Apprendre est un jeu, mais aussi un pari social. Les artistes de l’époque en question l’ont bien compris, eux qui, aux côtés de la performance naissante, maintenaient l’éducation comme forme artistique nouvelle. Ainsi de Robert Filliou, figure centrale du début du parcours, qui entre 1967 et 1970 se dédiera au livre collaboratif Enseigner et Apprendre. Arts vivants. Dans les espaces, le livre, qui prône l’élargissement de l’invention contre le primat de la composition, tel qu’établi dans les milieux d’avant-garde – Duchamp, Klein, Cage, Giorno ou Warhol –, dialogue avec les projets de la même époque d’Allan Kaprow et Herbert Kohl, ou encore de Joseph Beuys.
Construire ses lieux, produire l’autonomie
Quelques décennies plus tard, la créativité libérée se retrouve en tant qu’autodidaxie du côté des artistes des années 1990, chez Pierre Joseph qui, au Japon, décide d’“apprendre en faisant” au fil d’une série de vidéos le montrant en train d’apprendre seul la planche-voile, la langue ou l’anatomie, ou encore au sein de l’“école temporaire” (Temporary School, 1996) de Pierre Huyghe, Philippe Parreno et Dominique Gonzalez-Foerster, manuel pour une école nomade dont la documentation vidéo ne produirait aucune valeur de surplus, ni pour le travail, ni pour les expositions.

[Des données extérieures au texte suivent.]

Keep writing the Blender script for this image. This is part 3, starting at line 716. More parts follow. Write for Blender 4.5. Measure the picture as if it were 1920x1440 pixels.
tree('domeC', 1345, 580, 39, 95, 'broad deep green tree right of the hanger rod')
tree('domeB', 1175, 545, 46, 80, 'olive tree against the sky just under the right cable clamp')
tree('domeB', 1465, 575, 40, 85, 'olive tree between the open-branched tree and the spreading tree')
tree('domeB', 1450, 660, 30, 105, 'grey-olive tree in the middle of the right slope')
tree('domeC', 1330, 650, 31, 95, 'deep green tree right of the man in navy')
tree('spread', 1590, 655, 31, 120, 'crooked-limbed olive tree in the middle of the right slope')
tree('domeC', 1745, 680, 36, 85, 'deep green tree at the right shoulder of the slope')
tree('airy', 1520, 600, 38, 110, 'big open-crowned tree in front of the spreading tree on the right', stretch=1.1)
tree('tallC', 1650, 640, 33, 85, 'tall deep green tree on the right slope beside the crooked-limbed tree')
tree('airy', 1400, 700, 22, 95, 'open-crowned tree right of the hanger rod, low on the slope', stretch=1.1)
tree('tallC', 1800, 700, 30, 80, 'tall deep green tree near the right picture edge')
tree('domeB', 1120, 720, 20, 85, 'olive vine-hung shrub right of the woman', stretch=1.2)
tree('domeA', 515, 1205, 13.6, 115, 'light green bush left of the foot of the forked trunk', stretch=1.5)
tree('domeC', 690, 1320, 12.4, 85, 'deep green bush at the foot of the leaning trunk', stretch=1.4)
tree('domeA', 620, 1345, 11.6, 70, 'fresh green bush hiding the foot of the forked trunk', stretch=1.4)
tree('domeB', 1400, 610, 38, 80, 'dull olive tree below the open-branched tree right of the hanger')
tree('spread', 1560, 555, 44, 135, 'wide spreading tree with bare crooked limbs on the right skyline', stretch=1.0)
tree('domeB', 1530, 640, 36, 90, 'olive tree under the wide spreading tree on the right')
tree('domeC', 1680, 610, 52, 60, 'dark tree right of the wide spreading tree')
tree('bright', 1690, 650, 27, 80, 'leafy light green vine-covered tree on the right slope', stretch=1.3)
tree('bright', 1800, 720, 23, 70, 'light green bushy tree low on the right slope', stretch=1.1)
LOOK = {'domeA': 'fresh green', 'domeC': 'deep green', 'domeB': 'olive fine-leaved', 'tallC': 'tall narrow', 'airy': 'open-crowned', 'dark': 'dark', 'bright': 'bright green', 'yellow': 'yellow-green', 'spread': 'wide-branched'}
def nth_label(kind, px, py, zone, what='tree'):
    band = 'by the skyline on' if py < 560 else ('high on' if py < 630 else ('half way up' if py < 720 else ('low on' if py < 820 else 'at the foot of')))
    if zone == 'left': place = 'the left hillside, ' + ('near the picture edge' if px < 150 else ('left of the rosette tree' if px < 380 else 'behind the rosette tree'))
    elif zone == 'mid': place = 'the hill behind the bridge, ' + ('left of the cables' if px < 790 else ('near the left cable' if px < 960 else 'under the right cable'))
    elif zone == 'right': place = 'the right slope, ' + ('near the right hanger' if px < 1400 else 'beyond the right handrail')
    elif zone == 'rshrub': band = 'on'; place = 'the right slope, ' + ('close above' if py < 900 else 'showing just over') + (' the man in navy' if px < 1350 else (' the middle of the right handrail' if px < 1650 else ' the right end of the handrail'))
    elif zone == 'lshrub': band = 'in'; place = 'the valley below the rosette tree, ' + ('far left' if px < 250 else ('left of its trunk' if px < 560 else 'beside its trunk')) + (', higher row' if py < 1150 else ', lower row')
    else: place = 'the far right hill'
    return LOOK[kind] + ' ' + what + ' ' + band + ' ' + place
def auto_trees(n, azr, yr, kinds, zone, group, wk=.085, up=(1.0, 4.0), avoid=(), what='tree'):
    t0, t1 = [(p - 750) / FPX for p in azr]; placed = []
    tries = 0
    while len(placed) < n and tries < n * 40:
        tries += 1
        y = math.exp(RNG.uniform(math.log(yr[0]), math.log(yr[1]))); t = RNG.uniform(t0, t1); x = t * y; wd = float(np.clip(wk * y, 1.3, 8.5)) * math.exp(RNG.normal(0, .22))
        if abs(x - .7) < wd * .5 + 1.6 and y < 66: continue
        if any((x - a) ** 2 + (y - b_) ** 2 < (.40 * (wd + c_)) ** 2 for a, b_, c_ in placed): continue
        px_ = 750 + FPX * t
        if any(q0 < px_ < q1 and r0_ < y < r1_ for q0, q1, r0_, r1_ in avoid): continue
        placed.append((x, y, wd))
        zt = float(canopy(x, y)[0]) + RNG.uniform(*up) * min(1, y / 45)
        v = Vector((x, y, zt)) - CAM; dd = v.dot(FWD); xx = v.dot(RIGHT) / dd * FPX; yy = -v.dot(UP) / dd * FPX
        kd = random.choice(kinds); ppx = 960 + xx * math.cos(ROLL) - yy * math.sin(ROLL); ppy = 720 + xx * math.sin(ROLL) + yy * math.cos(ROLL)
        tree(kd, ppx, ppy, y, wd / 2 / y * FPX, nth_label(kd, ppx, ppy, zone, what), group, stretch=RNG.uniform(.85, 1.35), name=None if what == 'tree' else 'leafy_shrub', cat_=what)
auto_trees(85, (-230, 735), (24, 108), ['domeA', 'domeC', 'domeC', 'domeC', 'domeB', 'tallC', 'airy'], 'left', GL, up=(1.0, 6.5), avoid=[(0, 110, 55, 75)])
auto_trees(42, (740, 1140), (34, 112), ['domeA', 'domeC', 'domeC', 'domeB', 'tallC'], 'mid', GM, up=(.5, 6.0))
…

La redéfinition de communautés fondées sur d’autres liens que ceux du travail, de l’emploi ou de la rétribution monnayée est l’un des autres grands axes discursifs qui parcourt l’exposition et infuse chacune des sous-sections. Si le baby-boom d’après-guerre conduit à penser une éducation de masse, à destination d’une économie, qui, elle aussi, promet le plein emploi et entame son virage post-fordiste, les stratégies face à la nouvelle donne varient.
Certain·es préfèrent œuvrer du dedans et réorienter le cours des structures existantes (l’aventure de l’université de Vincennes, initiée en 1968 et intégrant dès 1970 un atelier de sérigraphie) ou au contraire créer leur propres écoles (Doris Stauffer à Zürich qui, faisant sécession avec l’École des arts appliqués, cofonde en 1970 l’École Couleur+Forme pour une création expérimentale, “cours de sorcière” compris au cursus dès 1977). Au sein d’un parcours à l’érudition minutieuse irradient les utopies concrètes de modèles sociaux alternatifs, tels qu’expérimentés et préfigurés depuis les lieux de créativité – les écoles d’art, les instituées comme les autonomes, les non-écoles tout comme les utopiques.
L’Art d’apprendre. Une école des créateurs, jusqu’au 29 août au Centre Pompidou-Metz.